A new wave of digital innovation is coming. The way we interact with the internet looks set to change forever.

But Europe faces a problem. The way we fund internet infrastructure upgrades is broken.

Telecoms operators, big tech content creators and government must come together and find a way to fix it.


The Future of Connectivity

The Future of Connectivity

Telecoms technology is driving a revolution in the way we access, use and share data online. In this interactive story from Vodafone, discover what the future of connectivity really looks like - from 5G and the Internet of Things, to Artificial Intelligence and cloud-based networks - and what it could mean for you.

Connectivity today

Connectivity is what allows you to use the internet. It’s how you message, video call or share with friends. How you research, learn and explore. How you work, network and build a business.

Everything you do on the internet depends on data transmission between your device and the network, whether that’s through your smartphone or home WiFi.

We call this data traffic.

Mobile and fixed network operators like Vodafone are responsible for making sure there is enough capacity or ‘space’ in the network to carry that traffic.

The more that traffic increases, the more space we need.

Connectivity in the future

The way we use the internet is continuously evolving.

Streaming is fast becoming the preferred way to watch our favourite programmes. Dancing on selfie-mode and uploading to social is becoming ever more popular. We have personal assistants in our homes, we’re using artificially intelligent chat bots.

A new wave of digital services is on the way – a metaverse supported by virtual and augmented realities, holographic video calls, driverless cars and so on.

All of this results in a huge rise in data traffic. And that is stretching our networks to the limit.

AR-VR world

So, what’s the problem?

Networks need to be upgraded in Europe

Without the speed and reliability of modern networks like 5G and fibre broadband, European consumers and business will miss out on opportunities that are available to those living in other places like America or China, where network development is further ahead.

There’s a funding gap

Telecom operators like Vodafone have invested around €500 billion in network upgrades over the last ten years alone.  But this is not enough.

An estimated €300 billion more is needed just to upgrade broadband to gigabit speeds and complete the 5G roll-out in Europe by 2030. And that figure is rising every year.

3D puzzle

Data traffic has exploded

Since 2015, data traffic has grown by more than 600%. Average traffic in Europe doubled from 2021 to 2023.
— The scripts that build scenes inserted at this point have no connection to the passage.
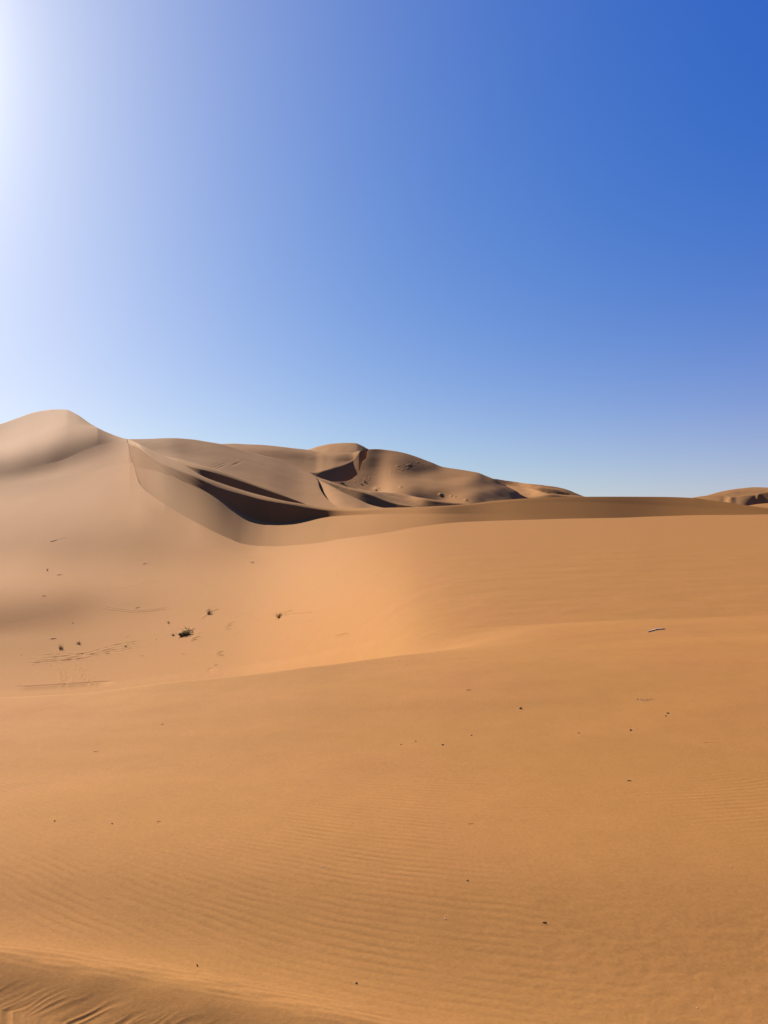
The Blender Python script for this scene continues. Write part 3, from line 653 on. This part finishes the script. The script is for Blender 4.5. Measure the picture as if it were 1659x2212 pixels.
dry_tuft('sprig', 103, 1233, 'single upright sprig on the pale terrace of the left dune', 5, .3, .5, M_DRY, 9, (0, 0), .05, 'sprig', None, .014)
dry_tuft('sprig', 374, 1373, 'small dark spreading sprig touching the left side of the green shrub', 6, .24, 2.6, M_DARK, 16, (0, 0), .06, 'sprig', None, .010)
dry_tuft('sprig', 365, 1346, 'tiny brown sprig on bare sand above and left of the green shrub', 7, .2, 1.5, M_DRY, 12, (.2, 0), .04, 'sprig', None, .010)

def twig(name, px, row, paths, r, label, mat, cat='stick', lift=.4):
    """paths in survey pixels around the spot: (dx, dy up); lies on the sand"""
    p, nn, m = spot(px, row)
    bm = bmesh.new()
    ex = Vector((1, 0, 0)); ex = (ex - nn * ex.dot(nn)).normalized(); ey = nn.cross(ex)
    rr = r * m
    for path in paths:
        pts = []
        for dx, dy in path:
            q, _, _ = spot(px + dx, row - dy)
            q = q - p; q += nn * rr * lift
            pts.append(q)
        fine = []
        for a, b_ in zip(pts[:-1], pts[1:]):
            fine += [a, a.lerp(b_, .5) + nn * rr * .15]
        fine.append(pts[-1])
        tube(bm, fine, rr * .75, rr * .35, 6)
    o = link_bm(name, bm, mat, None, p); tag(o, label, cat)
    return o
twig('forked_twig', 544, 1215, [[(-6, 1), (0, 0), (6, -1)], [(-1, 0), (3, -2.5)], [(1, 0), (5, 3)]], .75, 'dark forked twig lying just below the sharp edge of the bowl', M_DARK)
twig('stick', 116, 1169, [[(-5, -1.2), (0, .2), (7, 2)]], 1.0, 'long dark stick with a sand tail, highest object on the left dune', M_DARK)
twig('stick', 129, 1242.5, [[(-4, 0), (0, .3), (6, 1)]], .9, 'short dark stick on the pale terrace just below the upright sprig', M_DARK)
twig('stick', 97, 1288, [[(-4, .2), (0, .5), (4, 0)]], .8, 'flat brown stick at the upper edge of the shaded hollow on the left', M_STICK)
twig('stick', 297, 1313, [[(-4, -1), (0, 0), (5, 1.6)]], .8, 'brown stick lying on the curved wheel track', M_STICK)
twig('stick', 115, 1380, [[(-5, -.5), (0, .2), (7, 1)]], .7, 'thin brown stick above the leaning grass tuft', M_STICK)
twig('stick', 312, 1218, [[(-3, -.6), (4, 1)]], .6, 'thin stick half way between the terrace and the bowl edge', M_STICK)
twig('stick', 179, 1412, [[(-3, -1), (2, .5)]], .8, 'stubby dark stick below the short grass tuft', M_STICK)
twig('stick', 158, 1346, [[(-2.5, -.6), (2.5, .6)]], .6, 'tiny stick in the right edge of the shaded hollow', M_STICK)
twig('stick', 1013, 1491, [[(-5, 0), (0, .4), (6, .5)]], .9, 'brown twig on smooth sand in the middle of the picture', M_STICK)
twig('buried_stick', 1539, 1604, [[(-19, -.2), (-5, .3), (8, .2), (18, .4)]], .8, 'long straight reddish stick half buried at the right edge', M_RED, lift=-.35)
twig('stick', 1178, 1994, [[(-6, 1), (0, 0), (4, -3)], [(-3, .5), (3, 2)]], 1.3, 'dark bent twig lying in the lower right foreground', M_DARK)
twig('stick', 1018, 1780, [[(-6, 0), (6, .6)]], .6, 'hair thin straw on the ripples in the centre foreground', M_STICK)
twig('stick', 343, 1775, [[(-4, -1.2), (0, .4), (5, 1)]], .8, 'small dark curved twig, right of the two pellets at the left', M_DARK)
twig('stick', 208, 1624, [[(-5, 0), (5, .4)]], .6, 'thin straw alone on the smooth left foreground', M_STICK)
twig('stick', 351, 1565, [[(-3, 0), (3, .6)]], .8, 'short straw just below the lip of the foreground sand', M_STICK)
twig('stick', 1359, 1687, [[(-3, 0), (2, .3), (5, -.2)]], 1.4, 'dark stub with a long sand tail in the right foreground', M_DARK)

# bleached sliver: two flat curved plates that overlap
p, nn, m = spot(1418, 1362)
bn = empty('bone_sliver', p); tag(bn, 'bleached white bone sliver lying on the orange slope at the right', 'bone')
def plate(path, w, th, name):
    bm = bmesh.new(); rings = []
    N_ = len(path)
    for i, (dx, dy) in enumerate(path):
        q, _, _ = spot(1418 + dx, 1362 - dy); q = q - p
        ww = w * m * math.sin(math.pi * (i + .35) / (N_ - .3)); zz = Vector((0, 0, 1))
        for_ = Vector((0, 1, 0))
        rings.append([bm.verts.new(q + for_ * a * ww * 2.2 + zz * (b_ * th * m + th * m * .9)) for a, b_ in ((-1, -.8), (-.9, .5), (0, 1.2), (.9, .7), (1, -.6))])
    for A, B in zip(rings[:-1], rings[1:]):
        for k in range(5): bm.faces.new((A[k], A[(k + 1) % 5], B[(k + 1) % 5], B[k]))
    bm.faces.new(rings[0][::-1]); bm.faces.new(rings[-1])
    bmesh.ops.recalc_face_normals(bm, faces=bm.faces)
    link_bm(name, bm, M_PALE, bn)
plate([(-18, -3.5), (-13, -2), (-8, -.5), (-3, 1), (2, 2)], 1.7, 1.0, 'shard')
plate([(-3, .4), (2, 1.6), (8, 2.2), (13, 2.4), (18, 2.2)], 2.0, 1.2, 'shard')

def stone(px, row, wpx, hpx, label, seed, mat=M_STONE, name='pebble', cat='pebble', group=None, sharp=0.35):
    rng = random.Random(seed); p, nn, m = spot(px, row)
    bm = bmesh.new(); bmesh.ops.create_icosphere(bm, subdivisions=3, radius=1)
    wpx *= .58; hpx *= .58
    off = Vector((rng.uniform(0, 9), rng.uniform(0, 9), rng.uniform(0, 9)))
    cuts = [(Vector((rng.gauss(0, 1), rng.gauss(0, 1), rng.gauss(0, 1))).normalized(), rng.uniform(.55, .85)) for _ in range(7)]
    from mathutils import noise as mn
    for v in bm.verts:
        c = v.co.copy(); c *= 1 + .22 * mn.noise(c * 1.3 + off)
        for d, l in cuts:
            e = c.dot(d)
            if e > l: c -= d * (e - l) * .85
        v.co = Vector((c.x * wpx * m / 2, c.y * wpx * m * .42, c.z * hpx * m / 2 + hpx * m * .28))
    o = link_bm(name, bm, mat, None, p); o.rotation_euler = (0, 0, rng.uniform(0, .5)); tag(o, label, cat, group)
    return o
G1 = 'dark pebbles scattered on the near sand'
stone(1125, 1531, 11, 9, 'dark pointed pebble alone in the middle of the right slope', 1, group=G1)
stone(1443, 1541, 9, 6, 'dark round pebble, upper of a close pair on the right', 2, group=G1)
stone(1438, 1547, 7, 4.5, 'dark flat pebble, lower of a close pair on the right', 3, group=G1)
stone(1362, 1578, 9, 6, 'dark oval pebble below and left of the close pair', 4, group=G1)
stone(1250, 1584, 6, 4, 'tiny dark pebble left of the oval pebble on the right slope', 5, group=G1)
stone(1019, 1588.5, 7, 4, 'tiny flat brown pebble under the brown twig in the centre', 6, group=G1)
stone(956, 1609, 10, 5, 'flat brown pebble with a short tail, centre of the slope', 7, group=G1)
stone(867, 1608.5, 6, 3.5, 'tiny brown pebble, lowest of a loose trio left of centre', 8, group=G1)
stone(899, 1601.5, 6, 3.5, 'tiny brown pebble, highest of a loose trio left of centre', 9, group=G1)
stone(117.5, 1774, 6, 6, 'round black pellet, leftmost on the foreground sand', 10, group=G1)
stone(241.6, 1779.5, 6.5, 5.5, 'round black pellet between the leftmost pellet and the curved twig', 11, group=G1)
stone(426.6, 2086, 6, 8, 'upright dark pebble above the crest of the small slip face', 12, group=G1)
stone(770, 2124, 9, 5, 'flat dark pebble near the bottom, in the centre', 13, group=G1)
stone(1009.5, 1902, 7, 5, 'dark brown pebble among the ripples right of centre', 14, group=G1)
stone(272, 1397, 4.5, 6, 'upright dark stone between the grass tufts and the green shrub', 15, name='stone', cat='stone')
stone(46, 1415, 3, 2.5, 'small dark stone near the left edge beside the parallel tracks', 16, name='stone', cat='stone')
stone(110, 1439, 2.6, 3, 'small dark stone between the two sets of tracks at left', 17, name='stone', cat='stone')
stone(72, 1437, 2.6, 2, 'faint brown stone at the left edge below the parallel tracks', 18, name='stone', cat='stone')
stone(338, 1381, 3.5, 3, 'faint brown stone on the tracks left of the green shrub', 19, name='stone', cat='stone')
stone(1376, 1511, 6, 6, 'pale stone chip at the left end of a mottled brown patch', 20, M_PALE)
# crumbled dung beside the pale chip: one low crust
rng = random.Random(5); p, nn, m = spot(1396, 1512); bm = bmesh.new()
from mathutils import noise as mn
nx, ny = 60, 16; vs = {}
for a in range(nx + 1):
    for b_ in range(ny + 1):
        q, _, _ = spot(1396 + (a / nx - .5) * 46, 1512 - (b_ / ny - .5) * 9); q = q - p
        u_, v_ = a / nx * 2 - 1, b_ / ny * 2 - 1
        f = max(0, 1 - u_ * u_ - v_ * v_)
        hgt = f * (abs(mn.noise(Vector((u_ * 9, v_ * 3, 2)))) * 3.2 + mn.noise(Vector((u_ * 22, v_ * 7, 5))) * 1.2 - .55) * m - .35 * m
        vs[a, b_] = bm.verts.new(q + Vector((0, 0, hgt)))
for a in range(nx):
    for b_ in range(ny): bm.faces.new((vs[a, b_], vs[a + 1, b_], vs[a + 1, b_ + 1], vs[a, b_ + 1]))
o = link_bm('crumbled_dung', bm, M_RED, None, p); tag(o, 'mottled brown patch of crumbled dung beside the pale chip', 'dung')
G2 = 'white chips on the foreground ripples'
for px, row, s_, lab in [(694, 1873, 4, 'white chip, left one of two side by side among the ripples'), (701, 1873, 3.5, 'white chip, right one of two side by side among the ripples'),
                         (962, 1985, 6, 'bright white chip, largest, in the centre foreground'), (1507, 2177, 5, 'white chip in the lower right corner'), (1580, 1873, 4, 'small white chip at the right edge among ripples'),
                         (95, 1998, 3.5, 'small white chip above the slip face at far left'), (589, 1924, 3.5, 'faint white chip left of the centre among ripples'), (410, 1930, 3.5, 'faint white chip in the left foreground')]:
    stone(px, row, s_, s_ * .8, lab, int(px), M_CHIP, 'white_chip', 'chip', G2)

# scrub far off on the tall dune and in the shaded valley
def far_bush(px, row, Y, w, h_, label, seed, mat=M_DARK):
    rng = random.Random(seed); s, a = ray(px, row)
    w *= .75; h_ *= .65
    base = Vector((float(a) * Y, Y, float(s) * Y + EYE - .15)); m = Y / F
    t = empty('scrub_bush', base); tag(t, label, 'bush', 'dark scrub on the far dunes')
    b1, b2 = bmesh.new(), bmesh.new()
    for k in range(26):
        a_ = rng.uniform(0, 2 * math.pi)
        pts = stem(b1, rng, (rng.gauss(0, w * m * .18), rng.gauss(0, .2), -.2), (math.cos(a_) * .8, math.sin(a_) * .6, 1), h_ * m * rng.uniform(.6, 1.1), .03, .5)
        for _ in range(10):
            leaf(b2, rng, pts[rng.randrange(2, len(pts))] + Vector((rng.gauss(0, w * m * .15), rng.gauss(0, .2), rng.gauss(0, .08))), rng.uniform(.15, .35) * min(1, m * 4))
    link_bm('branches', b1, M_DARK, t); link_bm('foliage', b2, mat, t)
M_SCRUB = plain('dark_scrub', (.05, .04, .028))
def surf_Y(name, px, row):
    """depth of a far dune's surface on a sight line"""
    Pd = GRIDS[name]; sx = Pd[:, :, 0] / Pd[:, :, 1]; sl = (Pd[:, :, 2] - EYE) / Pd[:, :, 1]
    s, a = ray(px, row)
    e = np.hypot(sx - a, sl - s); i = np.argmin(e); return float(Pd[:, :, 1].reshape(-1)[i])
for nm, px, row, w, h_, lab in [
    ('far_dune', 738, 1043.5, 15, 5, 'long dark scrub clump at the foot of the purple shaded face'),
    ('far_dune', 782, 1046, 5, 2.5, 'small scrub bush below the purple shaded face, on pale sand'),
    ('far_dune', 788.5, 1041, 5, 3, 'small scrub bush just right of the purple shaded face'),
    ('far_dune', 813, 1058.5, 6, 3, 'dark scrub bush at the edge of the low pale ridge'),
    ('far_dune', 952, 1071, 7, 4, 'scrub bush at the foot of the tall dune, rightmost of its kind'),
    ('slip_face_dune', 805.5, 1093, 5, 4, 'black scrub bush at the bottom of the dark diagonal slip face')]:
    far_bush(px, row, surf_Y(nm, px, row) - .4, w, h_, lab, int(px), M_SCRUB)

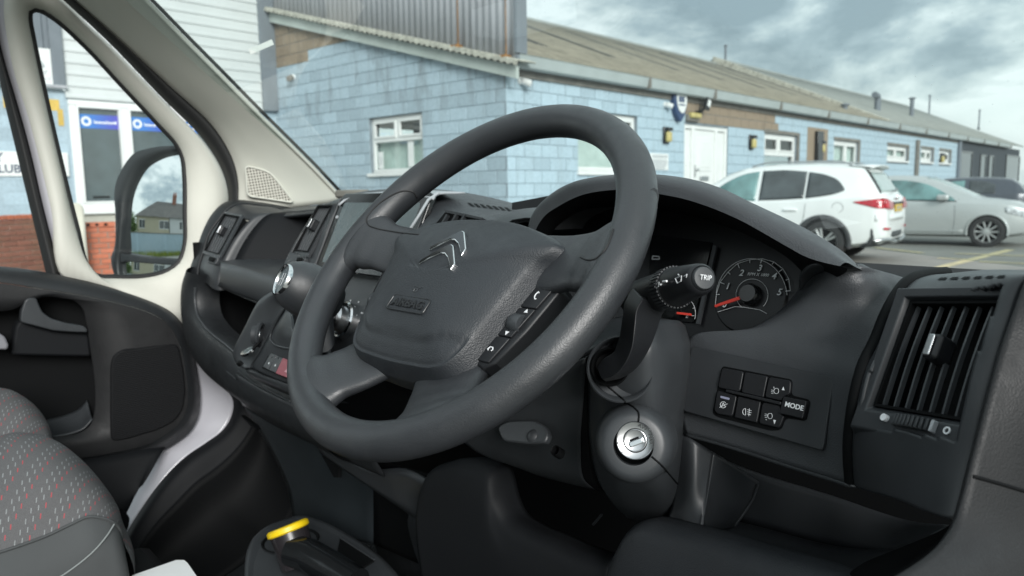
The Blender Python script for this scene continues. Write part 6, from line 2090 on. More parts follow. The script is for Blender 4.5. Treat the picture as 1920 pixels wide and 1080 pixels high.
# lower lip and knee panel towards the seat
M['knee'] = leather('knee_panel_grain', (0.020, 0.0225, 0.026), 0.55, 760, 0.45, 0.35)
kn_t = [(800, 905), (812, 880), (838, 868), (872, 862), (905, 872), (926, 884), (933, 905), (940, 935), (955, 968), (985, 990), (1030, 1010), (1085, 1035), (1138, 1049), (1156, 1040), (1168, 1015), (1184, 990), (1208, 978), (1250, 986), (1320, 1004), (1440, 1040), (1560, 1078), (1640, 1112)]
kt = [bp(px, py, y=.565-0.0*i) for i, (px, py) in enumerate(kn_t)]
k1 = [p+V((0, -0.010, -0.006)) for p in kt]
k2 = [p+V((0, -0.016, -0.022)) for p in kt]
k3 = [V((p.x, 0.545, 0.86)) for p in kt]
k4 = [V((p.x, 0.58, 0.60)) for p in kt]
for nm_, i0, i1, mt_ in (('column_surround', 0, 14, 'matt'), ('lower_lip', 13, 22, 'knee')):  # one skin in two tones: matt black left run paints in its shade
    loft(nm_, [c[i0:i1] for c in ([p+V((0, 0.03, -0.004)) for p in kt], kt, k1, k2, k3, k4)], M[mt_], da, nu=60, nv=40, solid=0.004)
loft('knee_side', [PXY([(797, 900, .57), (800, 950, .57), (815, 1010, .57), (840, 1080, .57)]), PXY([(700, 880, .72), (690, 950, .72), (700, 1010, .72), (720, 1080, .72)])], M['smooth'], da, nu=16, nv=8, solid=0.003)
tube('bracket_pin', PXY([(1128, 965, .66), (1112, 984, .66)]), 0.0016, M['satin'], da, 6)

# ---- instrument hood
outer = [(1000, 432), (1004, 410), (1016, 388), (1040, 363), (1075, 343), (1125, 331), (1180, 326), (1232, 327), (1300, 337), (1345, 351), (1400, 377), (1440, 396), (1481, 416), (1540, 449), (1577, 474), (1607, 502)]
innr = [(1003, 434), (1010, 420), (1022, 404), (1050, 385), (1090, 366), (1130, 358), (1180, 356), (1232, 363), (1290, 375), (1345, 394), (1392, 415), (1430, 436), (1477, 463), (1510, 481), (1540, 491), (1575, 499)]
ho = [bp(px, py, y=.640) for px, py in outer]
hi0 = [bp(px, py, y=.612) for px, py in innr]
hback = [V((-0.50+(p.x+0.47)*0.80, 0.83, (1.228+(p.x+0.63)*(-0.125))+max(0, p.z-1.25)*0.25)) for p in ho]
hm = [a.lerp(b, 0.5)+V((0, -0.010, 0.004)) for a, b in zip(ho, hi0)]
hfront = [a.lerp(b, 0.45)+V((0, 0, 0.006)) for a, b in zip(ho, hback)]
loft('instrument_hood', [hback, hfront, ho, hm, hi0], M['dash'], da, nu=60, nv=34, solid=0.0)
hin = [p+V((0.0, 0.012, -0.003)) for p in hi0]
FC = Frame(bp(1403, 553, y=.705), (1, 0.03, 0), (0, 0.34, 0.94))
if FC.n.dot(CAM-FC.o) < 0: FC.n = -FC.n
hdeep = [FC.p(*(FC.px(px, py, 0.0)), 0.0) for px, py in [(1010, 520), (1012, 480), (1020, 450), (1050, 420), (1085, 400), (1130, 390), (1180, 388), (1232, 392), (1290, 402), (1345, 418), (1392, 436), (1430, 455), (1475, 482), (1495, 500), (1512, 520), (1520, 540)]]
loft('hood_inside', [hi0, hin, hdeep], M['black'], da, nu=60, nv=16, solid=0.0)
# small wedge where the hood meets the fascia
loft('hood_foot', [PXY([(1500, 520, .66), (1520, 500, .65), (1560, 497, .645), (1607, 502, .65)]), PXY([(1500, 545, .68), (1528, 516, .672), (1565, 506, .665), (1612, 505, .668)])], M['smooth'], da, nu=16, nv=8, solid=0.003)

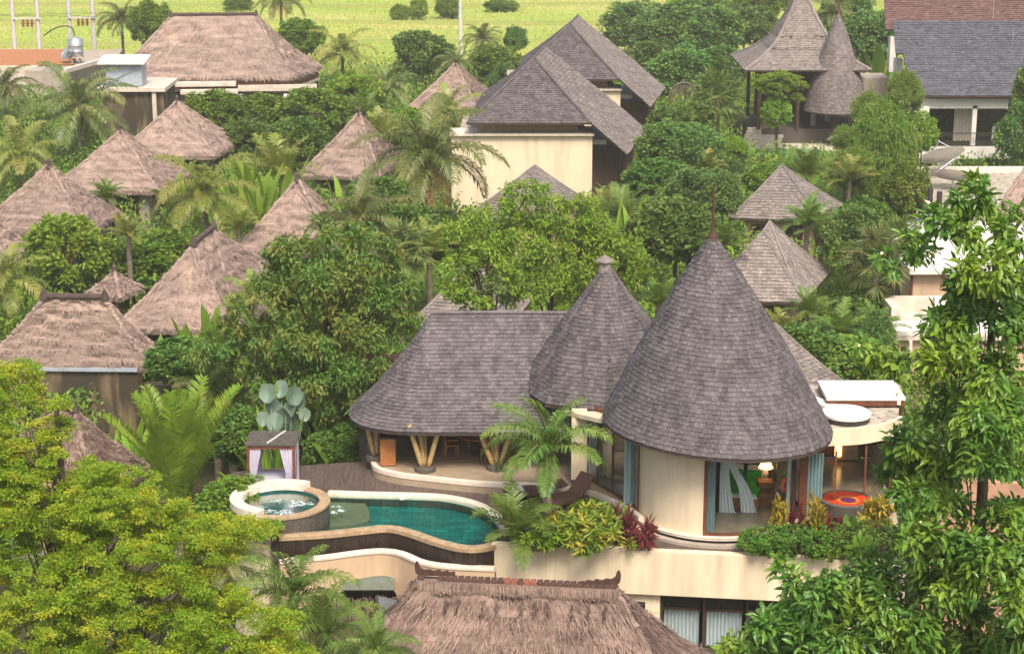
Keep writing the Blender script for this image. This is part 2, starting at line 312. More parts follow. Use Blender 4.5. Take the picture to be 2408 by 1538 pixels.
# ------------------------------------------------------------------ foliage builders
def unit(a):
    return a / (np.linalg.norm(a, axis=-1, keepdims=True) + 1e-9)
def add_leaves(mb, C, D, L, W, rng, m=0, fold=.25, up=None):
    """C start points, D directions (unit), L lengths, W half-widths: one folded leaf each"""
    n = len(C); L = np.broadcast_to(L, n)[:, None]; W = np.broadcast_to(W, n)[:, None]
    r = rng.normal(size=(n, 3)) * .5 + (np.array((0, 0, 1.0)) if up is None else up)
    S = unit(np.cross(D, r)); N = np.cross(S, D)
    V = np.empty((n, 4, 3))
    V[:, 0] = C; V[:, 2] = C + D * L - N * L * .1
    mid = C + D * L * .48
    V[:, 1] = mid + S * W + N * W * fold; V[:, 3] = mid - S * W + N * W * fold
    mb.add(V.reshape(-1, 3), np.arange(4 * n).reshape(n, 4), m)
def add_leaves6(mb, C, D, L, W, rng, m=0, fold=.3, bend=.25):
    n = len(C); L = np.broadcast_to(L, n)[:, None]; W = np.broadcast_to(W, n)[:, None]
    S = unit(np.cross(D, rng.normal(size=(n, 3)) * .45 + (0, 0, 1.0))); N = np.cross(S, D); V = np.empty((n, 7, 3))
    ax = lambda q: C + D * L * q - N * L * bend * q * q
    V[:, 0] = C; V[:, 3] = ax(1); V[:, 6] = ax(.5)
    for i, (q, w, s) in enumerate(((.3, .9, 1), (.68, .85, 1), (.68, .85, -1), (.3, .9, -1))):
        V[:, (1, 2, 4, 5)[i]] = ax(q) + s * S * W * w + N * W * fold
    k = np.arange(n)[:, None] * 7
    mb.add(V.reshape(-1, 3), np.concatenate([k + [[0, 1, 2, 6]], k + [[6, 4, 5, 0]]]), m); a = mb.n - 7 * n
    mb.L.append((np.concatenate([k + [[6, 2, 3]], k + [[6, 3, 4]]]) + a).ravel()); mb.C.append(np.full(2 * n, 3)); mb.M.append(np.full(2 * n, m)); mb.U.append(np.zeros((6 * n, 2)))
def lumps(rng, n, k=7):
    """uneven outline: a smooth random factor per direction"""
    ax = unit(rng.normal(size=(k, 3))); am = rng.uniform(-.34, .40, k)
    return lambda d: 1 + (np.maximum(0, d @ ax.T) ** 3 @ am)
def crown_mesh(name, seed, mats, nclump, per, leaf, aspect=.42, droop=.3, clump=.155, upbias=.25, flat=1.0, twigs=True):
    rng = np.random.default_rng(seed); mb = MB()
    d = unit(rng.normal(size=(nclump, 3)) + (0, 0, upbias)); f = lumps(rng, nclump)
    c = d * (f(d) * rng.uniform(.5, .95, nclump) ** .7)[:, None]
    size = clump * rng.uniform(.6, 1.3, nclump)
    ci = np.repeat(np.arange(nclump), per)
    o = unit(rng.normal(size=(len(ci), 3)) + (0, 0, .35)) * (rng.uniform(.25, 1, len(ci)) ** .5)[:, None] * size[ci][:, None] * (1, 1, flat)
    D = unit(o / clump * .8 + d[ci] * .4 + rng.normal(size=(len(ci), 3)) * .55 - np.array((0, 0, droop)))
    l = leaf * rng.uniform(.6, 1.3, len(ci))
    add_leaves(mb, c[ci] + o, D, l, l * aspect, rng)
    if twigs:
        for k in range(0, nclump, 4):
            mb.tube([(0, 0, -.7), c[k] * .45 + (0, 0, -.2), c[k] * .98], [.035, .02, .006], 5, 1)
    return mb.mesh(name, mats)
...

This growth is being driven by just a handful of big companies – sometimes called over-the-tops (OTTs) or large traffic originators (LTOs) – who mostly offer digital services like video streaming, gaming or social media.

These companies promise their customers high-definition experiences, in real-time and without lag. But they don’t contribute towards the network upgrades needed to deliver those experiences.

That means telecoms companies are having to put other key projects, like expanding the network to reach rural areas, on hold while they focus on managing this traffic.

What’s the solution?

Europe has recognised the need for a new approach to how network upgrades are funded. A public consultation on the future of connectivity, led by the European Commission, asked industry stakeholders for ideas on how to address the challenge.  

Mobile network operators, OTTs and governments have a shared interest in finding a solution together that benefits all Europeans. We have a duty to ensure our customers can continue to access the best in connectivity and digital services. 

Europe has said before that all companies benefitting from the evolving digital world should make, “a fair and proportionate contribution to the costs of public goods, services and infrastructures,” to benefit all Europeans.

Vodafone supports this message. Only through collaboration, across industries, with governments and the European Commission, can we ensure people in Europe have the digital opportunities they deserve.